I have grown old too soon. Before my eyes have become wreathed in crows’ feet, before my body in brittle stiffness has refused to bend at any angle larger than five degrees, I have grown old. The “pulse of joy that beats in us,” as Oscar Wilde hails youth, has left me more quickly than it came, if come it ever did. Am I so devoid of hopes and the bursting, golden energy to enact those hopes already? Am I devoid of all but my old, convulsing brain, wracked with intermittent infoldings of thought-pinocytosis and these lengthy testaments to discontent? Is such life? Ramshackle opinions and imaginings are all that I possess.

You must understand, love, that anything holding familial connotations is extremely unappealing to me, even distasteful at times – so much so that I begin to fear that it might never be possible for me to marry; but, after some cogitation, I soon dismiss that thought with a grim but resigned-and-trying-to-be-happily-accepting “so be it.” And thus the gavel falls upon my doomed and disoriented (for the time being) existence.

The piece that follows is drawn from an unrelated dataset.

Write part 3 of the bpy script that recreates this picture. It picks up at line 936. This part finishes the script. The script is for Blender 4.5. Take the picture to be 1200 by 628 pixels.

Consequently, perhaps my youthful vista shall arrive with the quitting of this familially tainted house. Each wall is slathered with thousands of petitions, orders, bickerings, heated discussions, barrages, and summonings that I simply can’t stand to be enclosed by them anymore. I have not considered myself to be part of a “family” for years. I am but a boarder in this house of horrors, a sojourner stopping over in an aggravating asylum. I care not for praise nor punishment, I care NOT to place my personality upon the dinner table to be gorged on with the rest of the pork-chops or sipped prior to the soup! No, I am a separate entity and would much rather be completely self-sufficient and – even – alone. Accordingly, alone I must be.

Forgive me, but I believe this is called dissociation.